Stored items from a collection
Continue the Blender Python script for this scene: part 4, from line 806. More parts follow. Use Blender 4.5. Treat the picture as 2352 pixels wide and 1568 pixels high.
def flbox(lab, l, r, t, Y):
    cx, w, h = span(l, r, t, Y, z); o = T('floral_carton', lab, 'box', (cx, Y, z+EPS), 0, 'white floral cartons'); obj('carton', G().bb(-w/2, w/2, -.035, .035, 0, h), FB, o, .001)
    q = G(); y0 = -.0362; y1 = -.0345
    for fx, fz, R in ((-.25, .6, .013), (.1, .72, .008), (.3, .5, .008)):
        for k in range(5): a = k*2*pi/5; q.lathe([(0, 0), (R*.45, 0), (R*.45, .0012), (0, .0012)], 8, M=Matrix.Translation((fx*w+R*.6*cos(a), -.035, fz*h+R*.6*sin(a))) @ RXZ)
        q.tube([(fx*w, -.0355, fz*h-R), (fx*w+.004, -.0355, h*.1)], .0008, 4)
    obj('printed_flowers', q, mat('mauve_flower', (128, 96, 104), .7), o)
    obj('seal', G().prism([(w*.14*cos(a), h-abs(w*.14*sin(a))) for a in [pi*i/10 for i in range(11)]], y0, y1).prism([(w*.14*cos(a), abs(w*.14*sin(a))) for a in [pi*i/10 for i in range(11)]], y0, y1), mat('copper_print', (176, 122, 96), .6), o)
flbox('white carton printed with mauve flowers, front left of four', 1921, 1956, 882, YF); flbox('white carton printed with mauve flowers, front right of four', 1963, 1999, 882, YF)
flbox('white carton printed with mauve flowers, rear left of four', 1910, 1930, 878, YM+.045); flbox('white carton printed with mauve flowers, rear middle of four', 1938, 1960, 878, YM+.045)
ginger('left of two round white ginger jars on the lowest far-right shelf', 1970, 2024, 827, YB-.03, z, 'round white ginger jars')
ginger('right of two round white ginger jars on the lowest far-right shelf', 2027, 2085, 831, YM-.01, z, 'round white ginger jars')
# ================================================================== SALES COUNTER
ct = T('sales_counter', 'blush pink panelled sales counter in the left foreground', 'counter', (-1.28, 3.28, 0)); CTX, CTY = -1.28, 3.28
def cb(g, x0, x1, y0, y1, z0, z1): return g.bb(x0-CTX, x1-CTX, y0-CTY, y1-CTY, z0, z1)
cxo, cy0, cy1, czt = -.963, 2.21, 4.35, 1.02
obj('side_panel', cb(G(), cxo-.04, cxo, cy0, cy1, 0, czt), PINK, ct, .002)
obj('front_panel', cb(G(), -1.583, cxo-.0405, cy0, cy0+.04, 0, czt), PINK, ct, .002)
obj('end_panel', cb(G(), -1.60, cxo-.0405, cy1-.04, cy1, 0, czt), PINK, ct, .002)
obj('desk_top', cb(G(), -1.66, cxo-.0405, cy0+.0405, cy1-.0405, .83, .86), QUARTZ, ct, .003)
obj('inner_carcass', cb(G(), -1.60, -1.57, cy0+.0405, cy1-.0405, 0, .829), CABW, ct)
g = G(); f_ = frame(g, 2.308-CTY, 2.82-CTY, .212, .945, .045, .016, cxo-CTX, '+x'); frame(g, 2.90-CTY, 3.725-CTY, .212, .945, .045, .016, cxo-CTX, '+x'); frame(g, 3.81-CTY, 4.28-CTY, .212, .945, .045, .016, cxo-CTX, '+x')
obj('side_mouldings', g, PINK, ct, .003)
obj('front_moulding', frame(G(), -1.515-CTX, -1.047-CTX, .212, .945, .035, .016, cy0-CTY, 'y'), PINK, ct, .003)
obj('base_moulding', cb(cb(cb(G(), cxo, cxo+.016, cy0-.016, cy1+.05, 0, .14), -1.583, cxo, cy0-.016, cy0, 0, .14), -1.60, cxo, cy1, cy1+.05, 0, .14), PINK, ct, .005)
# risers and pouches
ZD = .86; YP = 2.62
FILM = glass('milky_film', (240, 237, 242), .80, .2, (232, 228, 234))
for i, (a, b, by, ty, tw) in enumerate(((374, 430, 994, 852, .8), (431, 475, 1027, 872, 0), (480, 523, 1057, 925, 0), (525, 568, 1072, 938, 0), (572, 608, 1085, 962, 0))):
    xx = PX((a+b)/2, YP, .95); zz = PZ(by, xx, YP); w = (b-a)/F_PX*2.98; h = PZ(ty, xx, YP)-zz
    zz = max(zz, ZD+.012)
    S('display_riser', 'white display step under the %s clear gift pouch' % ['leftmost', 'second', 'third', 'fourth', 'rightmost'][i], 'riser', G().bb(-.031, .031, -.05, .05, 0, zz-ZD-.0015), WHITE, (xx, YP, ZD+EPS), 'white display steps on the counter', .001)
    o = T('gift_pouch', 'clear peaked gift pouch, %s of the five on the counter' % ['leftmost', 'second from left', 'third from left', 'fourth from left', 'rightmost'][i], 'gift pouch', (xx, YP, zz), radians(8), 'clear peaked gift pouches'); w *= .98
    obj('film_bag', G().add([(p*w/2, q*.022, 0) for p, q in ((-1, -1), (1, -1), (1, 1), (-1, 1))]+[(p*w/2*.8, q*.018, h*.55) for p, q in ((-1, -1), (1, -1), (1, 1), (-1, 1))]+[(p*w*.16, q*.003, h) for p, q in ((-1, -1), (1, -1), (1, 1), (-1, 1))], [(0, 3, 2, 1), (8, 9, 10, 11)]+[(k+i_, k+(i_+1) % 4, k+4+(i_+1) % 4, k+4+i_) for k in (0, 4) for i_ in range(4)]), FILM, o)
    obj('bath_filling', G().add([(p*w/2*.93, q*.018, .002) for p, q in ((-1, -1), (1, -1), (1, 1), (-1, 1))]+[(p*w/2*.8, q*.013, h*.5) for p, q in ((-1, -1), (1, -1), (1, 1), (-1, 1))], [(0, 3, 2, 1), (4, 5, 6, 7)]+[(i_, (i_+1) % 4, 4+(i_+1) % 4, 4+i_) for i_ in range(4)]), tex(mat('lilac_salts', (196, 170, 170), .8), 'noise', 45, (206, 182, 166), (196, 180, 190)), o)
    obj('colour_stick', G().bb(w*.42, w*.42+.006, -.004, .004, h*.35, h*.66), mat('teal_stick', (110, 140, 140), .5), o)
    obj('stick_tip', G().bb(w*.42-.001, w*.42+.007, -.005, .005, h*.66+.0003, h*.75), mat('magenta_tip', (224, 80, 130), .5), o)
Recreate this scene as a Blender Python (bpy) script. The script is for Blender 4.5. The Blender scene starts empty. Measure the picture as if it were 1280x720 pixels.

**Request**: Repeat all the records. Match each line exactly.

**Result of the task**:
Continue the Blender Python script for this scene: part 4, from line 806. More parts follow. Use Blender 4.5. Treat the picture as 2352 pixels wide and 1568 pixels high.
def flbox(lab, l, r, t, Y):
    cx, w, h = span(l, r, t, Y, z); o = T('floral_carton', lab, 'box', (cx, Y, z+EPS), 0, 'white floral cartons'); obj('carton', G().bb(-w/2, w/2, -.035, .035, 0, h), FB, o, .001)
    q = G(); y0 = -.0362; y1 = -.0345
    for fx, fz, R in ((-.25, .6, .013), (.1, .72, .008), (.3, .5, .008)):
        for k in range(5): a = k*2*pi/5; q.lathe([(0, 0), (R*.45, 0), (R*.45, .0012), (0, .0012)], 8, M=Matrix.Translation((fx*w+R*.6*cos(a), -.035, fz*h+R*.6*sin(a))) @ RXZ)
        q.tube([(fx*w, -.0355, fz*h-R), (fx*w+.004, -.0355, h*.1)], .0008, 4)
    obj('printed_flowers', q, mat('mauve_flower', (128, 96, 104), .7), o)
    obj('seal', G().prism([(w*.14*cos(a), h-abs(w*.14*sin(a))) for a in [pi*i/10 for i in range(11)]], y0, y1).prism([(w*.14*cos(a), abs(w*.14*sin(a))) for a in [pi*i/10 for i in range(11)]], y0, y1), mat('copper_print', (176, 122, 96), .6), o)
flbox('white carton printed with mauve flowers, front left of four', 1921, 1956, 882, YF); flbox('white carton printed with mauve flowers, front right of four', 1963, 1999, 882, YF)
flbox('white carton printed with mauve flowers, rear left of four', 1910, 1930, 878, YM+.045); flbox('white carton printed with mauve flowers, rear middle of four', 1938, 1960, 878, YM+.045)
ginger('left of two round white ginger jars on the lowest far-right shelf', 1970, 2024, 827, YB-.03, z, 'round white ginger jars')
ginger('right of two round white ginger jars on the lowest far-right shelf', 2027, 2085, 831, YM-.01, z, 'round white ginger jars')
# ================================================================== SALES COUNTER
ct = T('sales_counter', 'blush pink panelled sales counter in the left foreground', 'counter', (-1.28, 3.28, 0)); CTX, CTY = -1.28, 3.28
def cb(g, x0, x1, y0, y1, z0, z1): return g.bb(x0-CTX, x1-CTX, y0-CTY, y1-CTY, z0, z1)
cxo, cy0, cy1, czt = -.963, 2.21, 4.35, 1.02
obj('side_panel', cb(G(), cxo-.04, cxo, cy0, cy1, 0, czt), PINK, ct, .002)
obj('front_panel', cb(G(), -1.583, cxo-.0405, cy0, cy0+.04, 0, czt), PINK, ct, .002)
obj('end_panel', cb(G(), -1.60, cxo-.0405, cy1-.04, cy1, 0, czt), PINK, ct, .002)
obj('desk_top', cb(G(), -1.66, cxo-.0405, cy0+.0405, cy1-.0405, .83, .86), QUARTZ, ct, .003)
obj('inner_carcass', cb(G(), -1.60, -1.57, cy0+.0405, cy1-.0405, 0, .829), CABW, ct)
g = G(); f_ = frame(g, 2.308-CTY, 2.82-CTY, .212, .945, .045, .016, cxo-CTX, '+x'); frame(g, 2.90-CTY, 3.725-CTY, .212, .945, .045, .016, cxo-CTX, '+x'); frame(g, 3.81-CTY, 4.28-CTY, .212, .945, .045, .016, cxo-CTX, '+x')
obj('side_mouldings', g, PINK, ct, .003)
obj('front_moulding', frame(G(), -1.515-CTX, -1.047-CTX, .212, .945, .035, .016, cy0-CTY, 'y'), PINK, ct, .003)
obj('base_moulding', cb(cb(cb(G(), cxo, cxo+.016, cy0-.016, cy1+.05, 0, .14), -1.583, cxo, cy0-.016, cy0, 0, .14), -1.60, cxo, cy1, cy1+.05, 0, .14), PINK, ct, .005)
# risers and pouches
ZD = .86; YP = 2.62
FILM = glass('milky_film', (240, 237, 242), .80, .2, (232, 228, 234))
for i, (a, b, by, ty, tw) in enumerate(((374, 430, 994, 852, .8), (431, 475, 1027, 872, 0), (480, 523, 1057, 925, 0), (525, 568, 1072, 938, 0), (572, 608, 1085, 962, 0))):
    xx = PX((a+b)/2, YP, .95); zz = PZ(by, xx, YP); w = (b-a)/F_PX*2.98; h = PZ(ty, xx, YP)-zz
    zz = max(zz, ZD+.012)
    S('display_riser', 'white display step under the %s clear gift pouch' % ['leftmost', 'second', 'third', 'fourth', 'rightmost'][i], 'riser', G().bb(-.031, .031, -.05, .05, 0, zz-ZD-.0015), WHITE, (xx, YP, ZD+EPS), 'white display steps on the counter', .001)
    o = T('gift_pouch', 'clear peaked gift pouch, %s of the five on the counter' % ['leftmost', 'second from left', 'third from left', 'fourth from left', 'rightmost'][i], 'gift pouch', (xx, YP, zz), radians(8), 'clear peaked gift pouches'); w *= .98
    obj('film_bag', G().add([(p*w/2, q*.022, 0) for p, q in ((-1, -1), (1, -1), (1, 1), (-1, 1))]+[(p*w/2*.8, q*.018, h*.55) for p, q in ((-1, -1), (1, -1), (1, 1), (-1, 1))]+[(p*w*.16, q*.003, h) for p, q in ((-1, -1), (1, -1), (1, 1), (-1, 1))], [(0, 3, 2, 1), (8, 9, 10, 11)]+[(k+i_, k+(i_+1) % 4, k+4+(i_+1) % 4, k+4+i_) for k in (0, 4) for i_ in range(4)]), FILM, o)
    obj('bath_filling', G().add([(p*w/2*.93, q*.018, .002) for p, q in ((-1, -1), (1, -1), (1, 1), (-1, 1))]+[(p*w/2*.8, q*.013, h*.5) for p, q in ((-1, -1), (1, -1), (1, 1), (-1, 1))], [(0, 3, 2, 1), (4, 5, 6, 7)]+[(i_, (i_+1) % 4, 4+(i_+1) % 4, 4+i_) for i_ in range(4)]), tex(mat('lilac_salts', (196, 170, 170), .8), 'noise', 45, (206, 182, 166), (196, 180, 190)), o)
    obj('colour_stick', G().bb(w*.42, w*.42+.006, -.004, .004, h*.35, h*.66), mat('teal_stick', (110, 140, 140), .5), o)
    obj('stick_tip', G().bb(w*.42-.001, w*.42+.007, -.005, .005, h*.66+.0003, h*.75), mat('magenta_tip', (224, 80, 130), .5), o)
Recreate this scene as a Blender Python (bpy) script. The script is for Blender 4.5. The Blender scene starts empty. Measure the picture as if it were 1280x720 pixels.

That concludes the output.